In order to comply with the 42-day requirement of Rule 15(a), Todd would have had to amend his complaint to add the three new defendants by March 3, only 8 days after taking the last relevant deposition. Compare Tiller v. Nelson, 679 So. 2d 1095, 1099 n.1 (Ala. Civ. App. 1996) (stating that the plaintiff "made a strong showing of good cause justifying leave of court to amend her complaint" by averring that her claim arose less than 42 days before the first trial setting). Although the trial court has discretion to refuse an amendment, the refusal "must be based on a valid ground." Stallings v. Angelica Uniform Co., 388 So. 2d at 947. In light of Todd's showing that he did not have sufficient opportunity to state an earlier claim against Officers P.K. Johnson, Robbie Johnson, and Cauthen -- a showing that was unrebutted by the City -- we hold that the trial court abused its discretion by determining that Todd had not established "good cause for leave to amend" the complaint to add the three officers.

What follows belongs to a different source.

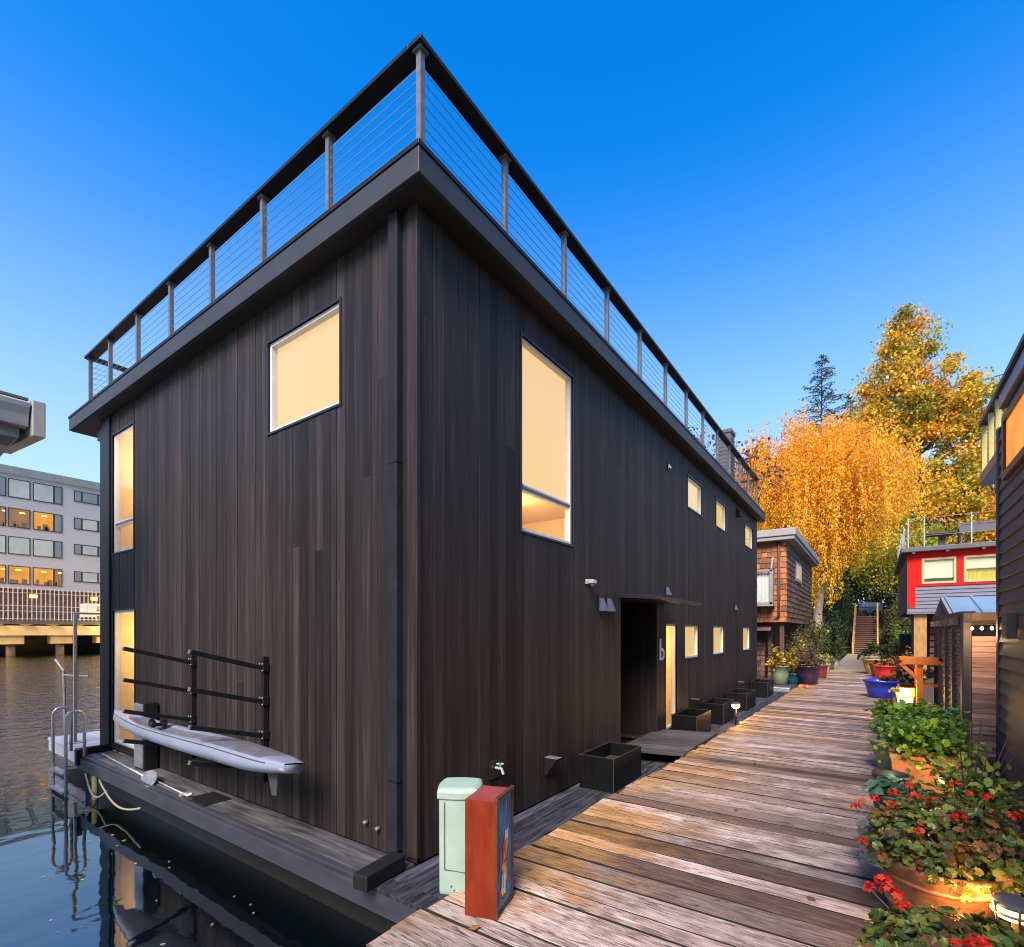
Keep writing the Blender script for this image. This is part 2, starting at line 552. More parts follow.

II. The City's § 1983 Liability


Todd's action against Mayor Kelley, Chief Bradley, and Sgt. Fields in their official capacities is, in essence, an action against the City of Millbrook.


" suit against a governmental officer `in his official capacity' is the same as a suit `"against entity of which officer is an agent,"' Kentucky v. Graham, 473 U.S. 159, 165 (1985) (quoting Monell v. New York City Dep't of Social Servs., 436 U.S. 658 n.55 (1978)), and ... victory in such an `official-capacity' suit `imposes liability on the entity that [the officer] represents,' Brandon v. Holt, 469 U.S. 464, 471 (1985)." McMillian v. Monroe County, Alabama, 520 U.S. 781, 785 n.2 (1997) (brackets added by the Court in McMillian). See also Monell v. Department of Soc. Servs., 436 U.S. 658, 691 n.55 (1978); Roberts v. Joiner, 590 So. 2d 195, 203 (Ala. 1991) (Ingram, J., concurring in part and dissenting in part), cert. denied, 504 U.S. 956 (1992).


However, we note:


" uing a defendant in [his official] capacity is usually necessary only when a suit against the governmental entity itself is barred [as, for example,] by the eleventh amendment to the United States Constitution [or by Art. I, § 14 of the Alabama Constitution of 1901, the state-sovereign- immunity clause]. In such instances, a suit against governmental officeholders in their official capacities is the only effective way to bring the governmental entity into court and obtain relief. Here, however, there are no eleventh-amendment [or state sovereign] immunity issues presented. Therefore, while allowable, there is no need to maintain suit against Mayor [Kelley, Chief of Police Bradley,] and Officer [Fields] in their official capacities." Shows v. Morgan, 40 F. Supp. 2d 1345, 1361 (M.D. Ala. 1999).


Because Todd did not sue Mayor Kelley, Chief Bradley, and Sgt. Fields in their individual capacities, and because Todd's "official-capacity" claim would impose liability only on the City those officials represent, we must determine whether the City can be held liable for the constitutional violations Todd alleges.